Here MATLAB creates a new matrix variable named A, allocates enough memory to hold 4 doubles (32 bytes, assuming 8 byte doubles) and assigns this memory to a pointer that points to the real part of A. (If you create a matrix of complex numbers, memory is allocated for the imaginary part also, and a separate pointer points to this memory area).

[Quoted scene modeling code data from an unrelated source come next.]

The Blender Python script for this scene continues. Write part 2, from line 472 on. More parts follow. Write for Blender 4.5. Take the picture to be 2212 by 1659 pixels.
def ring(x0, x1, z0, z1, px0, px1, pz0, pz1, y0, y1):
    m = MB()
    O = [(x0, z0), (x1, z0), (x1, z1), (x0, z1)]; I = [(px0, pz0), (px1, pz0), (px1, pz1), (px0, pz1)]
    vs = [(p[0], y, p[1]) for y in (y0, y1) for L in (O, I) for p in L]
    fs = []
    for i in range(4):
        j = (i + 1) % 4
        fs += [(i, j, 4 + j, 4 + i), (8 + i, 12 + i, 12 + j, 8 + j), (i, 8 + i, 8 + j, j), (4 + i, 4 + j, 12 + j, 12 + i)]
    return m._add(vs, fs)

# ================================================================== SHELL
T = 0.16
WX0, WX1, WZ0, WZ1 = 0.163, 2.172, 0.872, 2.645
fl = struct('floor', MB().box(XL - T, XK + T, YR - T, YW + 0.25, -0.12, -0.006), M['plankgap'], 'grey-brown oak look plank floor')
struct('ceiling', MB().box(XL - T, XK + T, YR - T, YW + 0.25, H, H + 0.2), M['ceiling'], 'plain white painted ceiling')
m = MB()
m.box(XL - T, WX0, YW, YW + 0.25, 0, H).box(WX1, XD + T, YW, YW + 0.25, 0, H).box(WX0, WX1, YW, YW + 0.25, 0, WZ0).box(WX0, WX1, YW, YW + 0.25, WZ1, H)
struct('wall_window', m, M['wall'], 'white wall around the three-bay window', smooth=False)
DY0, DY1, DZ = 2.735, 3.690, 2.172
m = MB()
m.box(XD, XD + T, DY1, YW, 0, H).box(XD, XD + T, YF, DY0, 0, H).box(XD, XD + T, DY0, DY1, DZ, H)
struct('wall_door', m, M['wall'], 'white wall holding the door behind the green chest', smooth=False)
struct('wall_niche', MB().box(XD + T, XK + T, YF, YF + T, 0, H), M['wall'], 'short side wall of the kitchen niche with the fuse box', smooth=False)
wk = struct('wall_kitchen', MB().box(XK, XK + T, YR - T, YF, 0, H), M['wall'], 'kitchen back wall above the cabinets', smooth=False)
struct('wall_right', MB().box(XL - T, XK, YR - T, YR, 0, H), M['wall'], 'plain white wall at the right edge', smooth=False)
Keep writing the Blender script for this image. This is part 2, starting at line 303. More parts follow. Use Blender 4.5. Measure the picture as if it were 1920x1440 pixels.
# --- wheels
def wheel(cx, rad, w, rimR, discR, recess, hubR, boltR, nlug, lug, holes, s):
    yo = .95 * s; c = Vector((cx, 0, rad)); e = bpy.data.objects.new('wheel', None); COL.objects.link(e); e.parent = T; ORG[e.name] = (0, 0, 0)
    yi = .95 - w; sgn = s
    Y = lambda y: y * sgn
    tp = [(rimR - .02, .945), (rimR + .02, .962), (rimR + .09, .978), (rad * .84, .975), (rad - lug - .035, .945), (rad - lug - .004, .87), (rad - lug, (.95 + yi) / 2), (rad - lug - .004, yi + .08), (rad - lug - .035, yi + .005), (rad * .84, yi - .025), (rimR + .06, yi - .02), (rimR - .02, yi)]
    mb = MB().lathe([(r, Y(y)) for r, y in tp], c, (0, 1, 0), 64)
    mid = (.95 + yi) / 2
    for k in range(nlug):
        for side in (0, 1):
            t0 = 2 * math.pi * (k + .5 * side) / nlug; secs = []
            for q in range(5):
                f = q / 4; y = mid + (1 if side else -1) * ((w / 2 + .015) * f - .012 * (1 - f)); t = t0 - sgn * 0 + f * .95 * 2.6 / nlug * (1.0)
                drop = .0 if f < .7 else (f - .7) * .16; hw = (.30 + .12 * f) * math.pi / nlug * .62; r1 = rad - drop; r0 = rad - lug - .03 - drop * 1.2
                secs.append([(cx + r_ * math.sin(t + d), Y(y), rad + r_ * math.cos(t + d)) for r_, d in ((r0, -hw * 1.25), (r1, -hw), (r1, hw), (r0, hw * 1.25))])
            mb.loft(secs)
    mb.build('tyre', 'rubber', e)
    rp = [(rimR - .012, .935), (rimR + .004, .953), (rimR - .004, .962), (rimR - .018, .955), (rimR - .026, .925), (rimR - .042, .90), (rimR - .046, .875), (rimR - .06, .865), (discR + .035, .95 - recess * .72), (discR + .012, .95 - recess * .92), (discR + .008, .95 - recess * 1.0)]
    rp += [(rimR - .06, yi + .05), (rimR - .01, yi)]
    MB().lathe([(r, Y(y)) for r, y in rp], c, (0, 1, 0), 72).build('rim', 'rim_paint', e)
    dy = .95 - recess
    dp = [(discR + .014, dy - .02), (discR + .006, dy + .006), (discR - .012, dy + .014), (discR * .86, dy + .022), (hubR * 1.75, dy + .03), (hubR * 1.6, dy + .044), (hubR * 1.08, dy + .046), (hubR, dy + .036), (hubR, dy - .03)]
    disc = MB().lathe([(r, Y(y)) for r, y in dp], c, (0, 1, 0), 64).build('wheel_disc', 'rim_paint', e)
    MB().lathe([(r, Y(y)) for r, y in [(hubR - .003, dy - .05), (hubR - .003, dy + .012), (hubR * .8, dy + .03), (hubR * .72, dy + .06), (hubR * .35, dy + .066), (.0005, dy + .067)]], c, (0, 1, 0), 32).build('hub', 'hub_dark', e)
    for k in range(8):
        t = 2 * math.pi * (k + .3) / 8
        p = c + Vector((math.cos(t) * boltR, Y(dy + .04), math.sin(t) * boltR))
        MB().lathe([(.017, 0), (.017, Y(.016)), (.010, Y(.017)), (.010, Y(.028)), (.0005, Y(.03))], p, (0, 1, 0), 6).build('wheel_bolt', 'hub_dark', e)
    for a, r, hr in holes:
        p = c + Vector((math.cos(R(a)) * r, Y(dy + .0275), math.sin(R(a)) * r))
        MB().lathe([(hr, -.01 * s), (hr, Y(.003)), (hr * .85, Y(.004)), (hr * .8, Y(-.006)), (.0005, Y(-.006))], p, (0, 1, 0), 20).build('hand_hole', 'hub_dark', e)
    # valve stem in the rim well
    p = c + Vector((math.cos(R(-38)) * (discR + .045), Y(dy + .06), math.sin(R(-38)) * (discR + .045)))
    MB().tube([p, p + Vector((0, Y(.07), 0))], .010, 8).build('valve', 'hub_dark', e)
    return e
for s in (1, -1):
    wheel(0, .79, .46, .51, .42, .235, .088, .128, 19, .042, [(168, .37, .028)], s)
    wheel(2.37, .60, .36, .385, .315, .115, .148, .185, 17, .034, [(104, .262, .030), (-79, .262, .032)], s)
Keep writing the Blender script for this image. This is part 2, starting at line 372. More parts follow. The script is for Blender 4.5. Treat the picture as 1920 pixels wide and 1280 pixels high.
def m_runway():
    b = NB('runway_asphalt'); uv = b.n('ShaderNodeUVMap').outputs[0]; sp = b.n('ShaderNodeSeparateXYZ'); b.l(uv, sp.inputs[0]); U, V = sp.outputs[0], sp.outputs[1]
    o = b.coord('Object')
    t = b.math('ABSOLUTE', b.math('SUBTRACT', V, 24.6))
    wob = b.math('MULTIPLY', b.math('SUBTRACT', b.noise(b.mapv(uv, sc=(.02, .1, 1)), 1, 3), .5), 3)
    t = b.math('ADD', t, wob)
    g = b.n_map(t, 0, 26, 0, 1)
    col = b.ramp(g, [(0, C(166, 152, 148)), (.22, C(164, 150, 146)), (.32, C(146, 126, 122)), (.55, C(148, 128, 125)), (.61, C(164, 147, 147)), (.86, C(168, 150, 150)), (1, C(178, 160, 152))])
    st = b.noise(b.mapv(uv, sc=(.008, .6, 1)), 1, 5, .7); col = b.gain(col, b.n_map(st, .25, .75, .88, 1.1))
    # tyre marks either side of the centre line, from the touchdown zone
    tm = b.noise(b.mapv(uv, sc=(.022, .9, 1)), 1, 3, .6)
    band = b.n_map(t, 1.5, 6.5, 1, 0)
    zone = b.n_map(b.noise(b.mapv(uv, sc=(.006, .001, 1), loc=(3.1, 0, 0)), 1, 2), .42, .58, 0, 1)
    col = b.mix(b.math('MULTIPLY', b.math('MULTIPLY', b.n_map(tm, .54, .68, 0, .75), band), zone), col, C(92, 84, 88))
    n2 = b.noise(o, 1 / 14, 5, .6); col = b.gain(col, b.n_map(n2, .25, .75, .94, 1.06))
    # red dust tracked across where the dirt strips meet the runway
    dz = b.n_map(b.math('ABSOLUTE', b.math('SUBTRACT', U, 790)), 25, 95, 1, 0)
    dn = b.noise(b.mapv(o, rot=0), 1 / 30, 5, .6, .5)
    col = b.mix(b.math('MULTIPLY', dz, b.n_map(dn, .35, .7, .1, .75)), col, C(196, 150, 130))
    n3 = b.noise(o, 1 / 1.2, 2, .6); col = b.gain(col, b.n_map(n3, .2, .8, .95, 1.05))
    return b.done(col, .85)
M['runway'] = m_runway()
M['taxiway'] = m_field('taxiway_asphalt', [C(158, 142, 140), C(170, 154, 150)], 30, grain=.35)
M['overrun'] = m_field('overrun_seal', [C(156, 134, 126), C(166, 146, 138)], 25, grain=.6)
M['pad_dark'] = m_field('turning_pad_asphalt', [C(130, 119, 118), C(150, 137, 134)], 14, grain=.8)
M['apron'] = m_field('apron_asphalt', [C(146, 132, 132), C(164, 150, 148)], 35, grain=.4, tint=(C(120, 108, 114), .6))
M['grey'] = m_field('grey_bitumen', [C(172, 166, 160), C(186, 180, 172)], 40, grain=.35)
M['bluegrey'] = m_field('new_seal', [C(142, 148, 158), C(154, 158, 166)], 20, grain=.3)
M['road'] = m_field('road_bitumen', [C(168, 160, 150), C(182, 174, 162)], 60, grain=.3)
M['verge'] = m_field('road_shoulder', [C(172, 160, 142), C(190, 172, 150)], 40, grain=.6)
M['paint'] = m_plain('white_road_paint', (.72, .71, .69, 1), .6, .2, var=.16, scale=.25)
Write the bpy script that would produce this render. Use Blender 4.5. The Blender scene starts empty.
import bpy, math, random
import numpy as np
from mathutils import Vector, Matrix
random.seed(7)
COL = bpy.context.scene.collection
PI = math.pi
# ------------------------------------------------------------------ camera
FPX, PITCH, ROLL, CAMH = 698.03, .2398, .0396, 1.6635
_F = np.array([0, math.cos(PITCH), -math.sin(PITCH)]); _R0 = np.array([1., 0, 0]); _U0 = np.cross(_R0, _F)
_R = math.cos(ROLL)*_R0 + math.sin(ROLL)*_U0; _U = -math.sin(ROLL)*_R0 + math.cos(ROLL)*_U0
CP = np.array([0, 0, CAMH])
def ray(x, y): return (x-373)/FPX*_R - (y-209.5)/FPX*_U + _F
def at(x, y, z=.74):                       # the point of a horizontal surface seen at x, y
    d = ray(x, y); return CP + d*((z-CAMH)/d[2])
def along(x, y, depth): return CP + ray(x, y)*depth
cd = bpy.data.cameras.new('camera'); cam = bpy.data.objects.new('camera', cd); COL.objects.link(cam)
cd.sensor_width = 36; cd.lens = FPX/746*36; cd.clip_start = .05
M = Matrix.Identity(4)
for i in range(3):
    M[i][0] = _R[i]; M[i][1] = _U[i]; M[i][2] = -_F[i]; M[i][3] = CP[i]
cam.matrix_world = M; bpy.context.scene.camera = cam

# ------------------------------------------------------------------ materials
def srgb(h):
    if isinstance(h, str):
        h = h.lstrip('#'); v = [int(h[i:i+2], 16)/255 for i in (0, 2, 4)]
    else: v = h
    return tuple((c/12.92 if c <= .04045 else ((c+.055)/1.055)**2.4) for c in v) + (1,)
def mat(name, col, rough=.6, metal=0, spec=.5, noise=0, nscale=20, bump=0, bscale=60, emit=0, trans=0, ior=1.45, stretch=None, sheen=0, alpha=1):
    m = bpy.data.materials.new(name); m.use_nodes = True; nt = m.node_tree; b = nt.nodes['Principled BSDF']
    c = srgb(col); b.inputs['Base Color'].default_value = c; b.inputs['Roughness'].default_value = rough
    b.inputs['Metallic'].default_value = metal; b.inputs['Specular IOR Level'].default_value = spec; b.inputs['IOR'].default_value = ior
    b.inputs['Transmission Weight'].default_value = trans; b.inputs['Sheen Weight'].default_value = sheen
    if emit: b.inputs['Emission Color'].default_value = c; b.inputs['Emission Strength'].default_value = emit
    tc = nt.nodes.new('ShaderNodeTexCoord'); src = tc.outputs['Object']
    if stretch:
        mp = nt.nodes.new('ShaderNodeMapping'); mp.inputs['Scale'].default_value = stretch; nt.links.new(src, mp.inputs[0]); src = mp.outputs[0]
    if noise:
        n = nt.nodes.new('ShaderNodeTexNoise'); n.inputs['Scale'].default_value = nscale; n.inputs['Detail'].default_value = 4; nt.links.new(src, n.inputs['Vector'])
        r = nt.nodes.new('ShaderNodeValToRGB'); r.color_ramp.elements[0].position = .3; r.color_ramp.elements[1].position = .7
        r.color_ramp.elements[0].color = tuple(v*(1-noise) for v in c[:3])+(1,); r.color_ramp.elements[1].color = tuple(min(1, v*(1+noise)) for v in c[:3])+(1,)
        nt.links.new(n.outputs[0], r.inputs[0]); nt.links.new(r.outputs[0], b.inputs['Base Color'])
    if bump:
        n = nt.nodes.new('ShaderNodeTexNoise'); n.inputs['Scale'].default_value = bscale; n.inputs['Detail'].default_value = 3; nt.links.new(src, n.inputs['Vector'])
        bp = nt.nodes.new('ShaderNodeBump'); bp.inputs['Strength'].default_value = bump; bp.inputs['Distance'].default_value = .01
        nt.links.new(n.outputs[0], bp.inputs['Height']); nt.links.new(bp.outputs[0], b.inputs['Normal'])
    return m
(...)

Now let's create a cell array that holds these elements: 

 

B = cell(1, 4);
B{1,1} = 10;
B{1,2} = 20;
B{1,3} = 30;
B{1,4} = 40;

When MATLAB executes the first statement, it creates a cell array that contains 4 pointers, each of which can point to an arbitrary type. So B is already using 16 bytes (assuming 32-bit pointers). The next line creates a 1x1 matrix containing the value 10 and assigns it to the first cell array element. The process here is similar to the one I described above for creation of a 1x4 matrix, except that the memory allocated is only large enough to hold one double (8 bytes). This is repeated for each of the remaining 3 statements. So, at the bare minimum, the second example uses 16 + 8 x 4 = 48 bytes. 

Note that each variable in MATLAB also includes memory overhead for a structure called an mxArray that stores information such as dimension, data type and a lot more about that variable. I've ignored this overhead for the sake of simplicity.